Tuesday, November 3, 2015

Something Different: a Review of Kaiju Incorporated.


+Erik McGrath

I've never done a review of another game on the Inspired blog but I figure this is as good a game to start with as any.

My impression of the premise is that you play a ruthless multi-national corporation who is trying to profit from rebuilding in the wake of a massive kaiju event.

So we're off to a good start.

Basics

This is prototype card game from +Evil Hat Productions for 2-5 players. It's a little over 100 cards in 3 main types: properties, kaiju, and stuff. There are also faction cards but they are identical mechanically, so I'm not counting them. Their only difference is the city they favor.

The property cards have a few important stats. Most obvious is that they are color coded (red, yellow, blue) followed by them being either your-turn or rival-turn. Each also has a city associated with it which is a big pile of potential VPs come endgame. Lastly, but vitally, is the income generated by owning the property. 

Gameplay

For 3-5 players you start out by picking a faction randomly. Each one has 3 'your turn' properties with identical city and income ratings but different colors (suits). The city on these starter cards is the capital city of your faction's home country. These cities are not repeated on the cards you can draft.

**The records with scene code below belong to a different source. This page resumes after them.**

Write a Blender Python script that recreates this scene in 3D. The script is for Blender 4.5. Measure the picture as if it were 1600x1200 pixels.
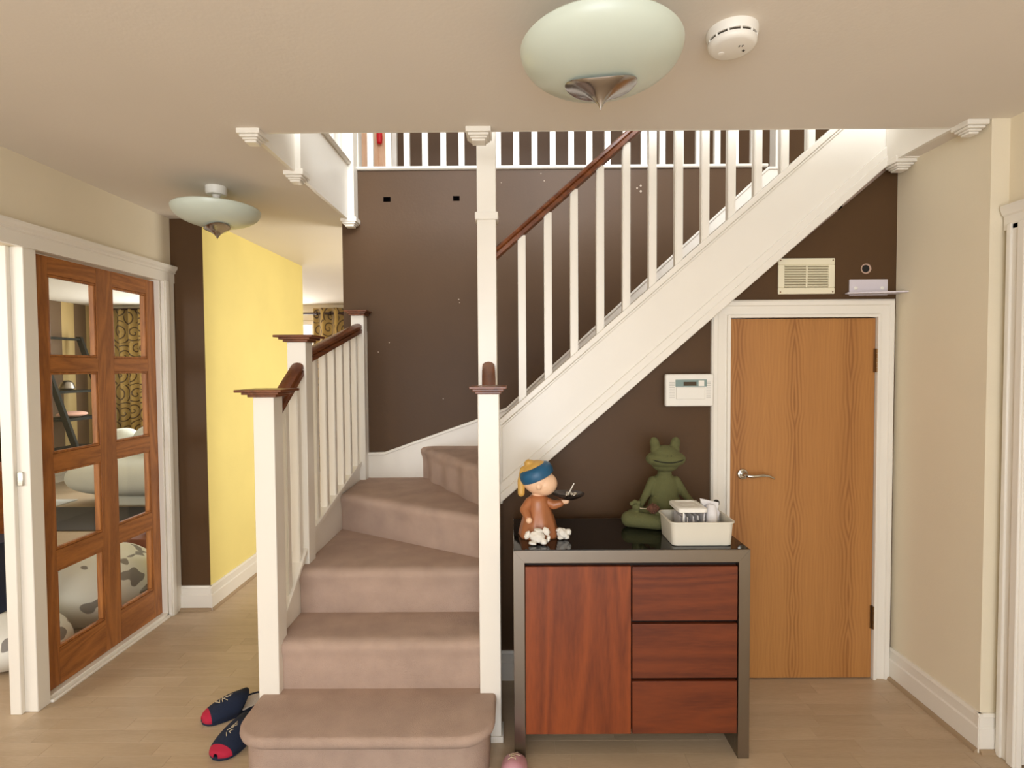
import bpy, bmesh, math, random
from mathutils import Vector, Matrix, noise
random.seed(7)
R = math.radians
S = bpy.context.scene
COL = S.collection
for o in list(bpy.data.objects): bpy.data.objects.remove(o)

# ------------------------------------------------------------ camera, light
cam = bpy.data.cameras.new('camera'); camo = bpy.data.objects.new('camera', cam); COL.objects.link(camo)
cam.sensor_fit = 'HORIZONTAL'; cam.sensor_width = 36; cam.lens = 36*850/1600; cam.clip_start = .05
rt = Vector((0.9999747, 0.00289652, -0.00649677)); dn = Vector((-0.00640291, -0.03131423, -0.99948908)); fw = Vector((-0.00309848, 0.99950539, -0.03129489))
camo.matrix_world = Matrix(((rt.x, -dn.x, -fw.x, 0), (rt.y, -dn.y, -fw.y, 0), (rt.z, -dn.z, -fw.z, 1.5), (0, 0, 0, 1)))
S.camera = camo
vs = S.view_settings
vs.view_transform = 'Standard'; vs.look = 'None'; vs.gamma = 1; vs.use_curve_mapping = False
vs.exposure = 0.0
W = bpy.data.worlds.new('daylight'); S.world = W; W.use_nodes = True
W.node_tree.nodes['Background'].inputs[0].default_value = (0.88, 0.94, 1.0, 1)
W.node_tree.nodes['Background'].inputs[1].default_value = 2.2

def area(name, loc, rot, sx, sy, power, col=(1, 1, 1), spread=180):
    l = bpy.data.lights.new(name, 'AREA'); l.shape = 'RECTANGLE'; l.size = sx; l.size_y = sy
    l.energy = power; l.color = col; l.spread = R(spread)
    o = bpy.data.objects.new(name, l); o.location = loc; o.rotation_euler = [R(a) for a in rot]; COL.objects.link(o)
    return o
# daylight entering through the windows of the house (front of hall, first floor, living room), plus two added fills
area('front_window_daylight', (-0.6, -2.3, 1.35), (90, 0, 0), 2.4, 1.9, 74, (.97, .97, 1.0))
area('landing_window_daylight', (.4, -.35, 4.15), (72, 0, 0), 3.0, 1.5, 230, (.88, .94, 1.0))
area('garden_window_daylight', (-3.5, 7.85, 1.6), (-90, 0, 0), 1.5, 1.3, 60, (1.0, .98, .93))
area('passage_fill_light', (.15, 4.25, 1.3), (0, 90, 0), 2.0, 1.1, 34, (1.0, .98, .92))  # added fill to brighten the yellow wall; no patio door stands here
area('living_window_daylight', (-4.9, 7.7, 1.5), (-90, 0, 0), 1.3, 1.4, 30, (.97, .98, 1.0))
area('living_fill_light', (-4.3, .6, 1.5), (90, 0, 0), 2.6, 1.6, 62, (1.0, .98, .94))  # added fill that lifts the sofa; the near wall has no bay window

# ------------------------------------------------------------ materials
def nodes(name):
    m = bpy.data.materials.new(name); m.use_nodes = True
    nt = m.node_tree; return m, nt, nt.nodes, nt.links, nt.nodes['Principled BSDF']
def lin(c):
    return tuple(((v/255/12.92) if v/255 <= .04045 else ((v/255+.055)/1.055)**2.4) for v in c)+(1,)
def plain(name, rgb, rough=.5, metal=0, bump=0, bscale=60, spec=.5, vary=0, coat=0, trans=0, vscale=3):
    m, nt, N, L, b = nodes(name)
    b.inputs['Base Color'].default_value = lin(rgb); b.inputs['Roughness'].default_value = rough
    b.inputs['Metallic'].default_value = metal; b.inputs['Specular IOR Level'].default_value = spec
    b.inputs['Coat Weight'].default_value = coat; b.inputs['Coat Roughness'].default_value = .1
    b.inputs['Transmission Weight'].default_value = trans
    tc = N.new('ShaderNodeTexCoord')
    if bump:
        n = N.new('ShaderNodeTexNoise'); n.inputs['Scale'].default_value = bscale; n.inputs['Detail'].default_value = 4
        L.new(tc.outputs['Object'], n.inputs['Vector'])
        bp = N.new('ShaderNodeBump'); bp.inputs['Strength'].default_value = bump; bp.inputs['Distance'].default_value = .004
        L.new(n.outputs[0], bp.inputs['Height']); L.new(bp.outputs[0], b.inputs['Normal'])
    n = N.new('ShaderNodeTexNoise'); n.inputs['Scale'].default_value = vscale; n.inputs['Detail'].default_value = 3
    L.new(tc.outputs['Object'], n.inputs['Vector'])
    mx = N.new('ShaderNodeMix'); mx.data_type = 'RGBA'
    v = vary or .03
    a = [c*(1-v) for c in rgb]; bb = [min(255, c*(1+v)) for c in rgb]
    mx.inputs[6].default_value = lin(a); mx.inputs[7].default_value = lin(bb)
    L.new(n.outputs[0], mx.inputs[0]); L.new(mx.outputs[2], b.inputs['Base Color'])
    return m
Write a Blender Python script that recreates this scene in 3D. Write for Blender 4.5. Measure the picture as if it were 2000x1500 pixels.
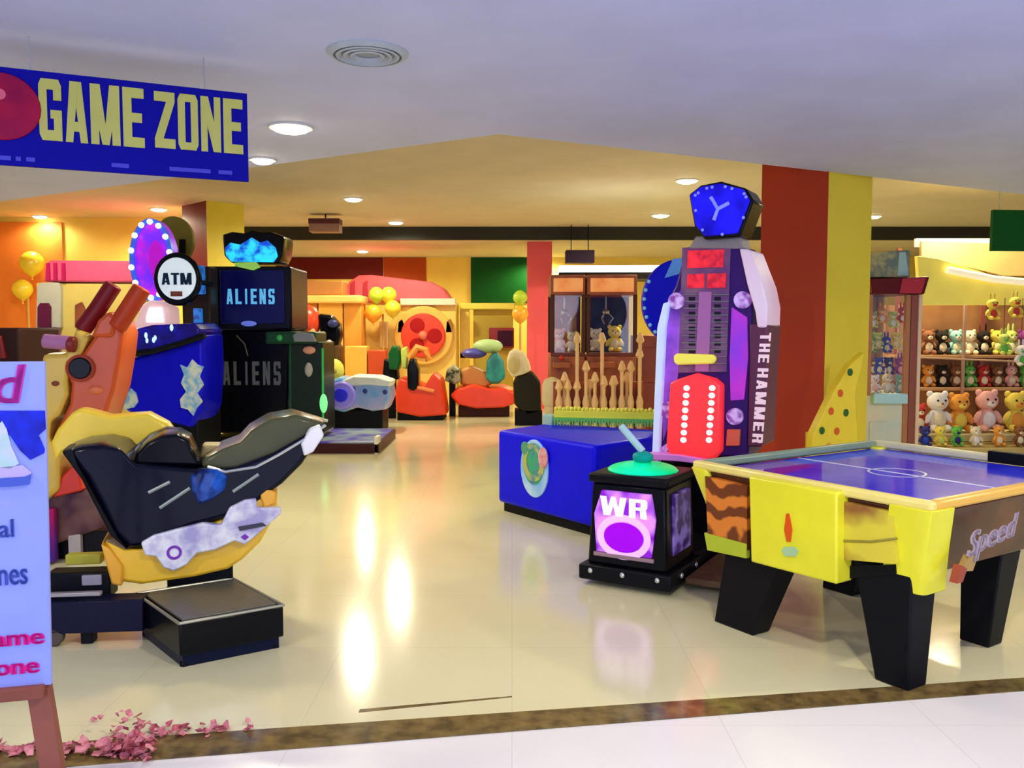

Once you get your starters all set out you need to set your research and kaiju attack tracks to 0 and your bank to 5. The kaiju and research trackers are wheels and they will loop around repeatedly throughout the game. When they do, you either get swatted by the current monster or get to pick a new stuff card depending on which track maxed out. The kaiju mainly do bad things to you like destroy your properties, but there are a couple who only punish you if you are winning. The stuff (new products technically) are the other source of VPs beyond just collecting cities.

So with that done, you flip over the top 3 stuff cards so people get some choices when they pick which one they acquire, and these replenish immediately when taken. Then you flip the top card of the kaiju deck to see the active monster. The baddie stays around until its trigger condition is met, then you discard it and flip the next one. 

When the stuff deck is depleted it's game over (there are some handy Kaiju-skin Handbags that go at the bottom, once they go out that's the last turn).

When the kaiju deck is run through, you shuffle and keep going. The monsters don't go away just because they've all had a turn to mangle your bottom line!

A turn starts by flipping over cards from the properties deck. You flip 1 plus one more for each player, and then each player takes turns choosing which property they want from those revealed. In order to avoid the same person always going first, the player who chooses first each turn shifts around the table.

Once you have your property chosen, you decide to either buy it or generate income from it. If you buy it then you put it in front of you in a column with other similar cards (same suit and type). If you have all 3 suits and rival/your types you will end up with a maximum of 6 columns. Table space might become a premium.

If you don't want to buy the card, you can instead discard it to gain income. In this case the specific card is only relevant for its suit, all other stats are ignored. You then gain cash and advance your research and kaiju tracks by adding up all the numbers for those on the 'your turn' cards of the discarded card's suit. Once you do so your opponents also gain income based on the discarded card's suit but naturally they only count their 'rival's turn' assets.

Play continues in this way until the Kaiju-skin handbags appear and then you count VPs. This takes roughly 10 minutes per player.

Thoughts

The art is amusing and the puns and references to major kaiju franchises of the past had me giggling every time a new one showed up. I was reminded of Machi Koro while playing due to the your-turn/rival-turn mechanics and the need to draft multiple suits of properties.

I also like how there were special rules to make the game work better for 2 players. Without that it would very quickly get tedious with only one person to play rival-turn cards against.

There's a depth of strategy as well that gets more complex as you add more players. Everyone wants to get at least one property from each city to get maximum VPs and they all want to have the most of their own city for the bonus. This means sometimes you want to grab another player's city so that you can deny it to them.

Where it gets more individual is in how you go about tailoring your suits and types. In games I've played there is no obviously optimal strategy, but rather it is influenced by what other players are doing. Sometimes one person focuses on a single your-turn color, which means it is now valuable to stock up on rival cards of that color. Other times people focus on diversity so that they can always advance regardless of what cards are available, and I'm personally a fan of loading up on rival cards so that other people's efforts benefit me all the time.

That last one seemed optimal at first but since most cards advance the kaiju tracker it means that (to borrow a phrase from Fiore) you have shown them how to hurt you. Once you eat two or three kaiju attacks in a turn you will know what I mean.

In all, if the final game is like the prototype I'll be getting it.